The state of the housing market can also cause prices to rise and fall. If the demand for properties outweighs the supply and a large number of people want to move, prices will go up. If demand is falling, it will take longer for properties to sell and prices will start to go down. It is wise to consider market movements when viewing properties and deciding when to buy or sell. Unless you are in a hurry, it may make sense to wait until demand increases if you are selling and prices fall if you are buying. You can find information about recent sales prices in your chosen location on the Land Registry website.

How long will I have to wait for a valuation and when will it expire?

Property valuations usually take up to an hour. It may be possible to provide a valuation on the spot, particularly if you are using an estate agent valuation. In some cases, you will need to wait a few hours or a day or so for your valuation estimate to come through. Once you have an RICS valuation, it will be valid for three months. If you choose to have a surveyor value your property, they will provide you with a copy of the report, which details the estimated value and offers additional information about how they calculated the price.

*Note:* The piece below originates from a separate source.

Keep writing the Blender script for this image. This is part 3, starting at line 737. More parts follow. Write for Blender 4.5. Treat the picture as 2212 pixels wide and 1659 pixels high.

It is essential to understand that a valuation will not always reflect the price buyers are willing to pay. If your property is worth £250,000, for example, there is no guarantee that you would get an asking price offer if you put the house on the market at that figure. A valuation will give you an estimate of the property’s worth, but it is up to buyers to decide how much they are willing to pay and sellers to decide how much they will accept.

Summary

Property valuations provide an estimate of a property’s worth. Valuations are useful for buyers and sellers. Estate agent valuations will give you an idea of how much a house or flat is worth, but an RICS valuation provides an accurate figure based on a framework set out by the RICS. In many cases, an RISC valuation is required, but even if you are not legally obliged to have this kind of valuation, it’s beneficial to consider contacting a surveyor to get the most accurate valuation.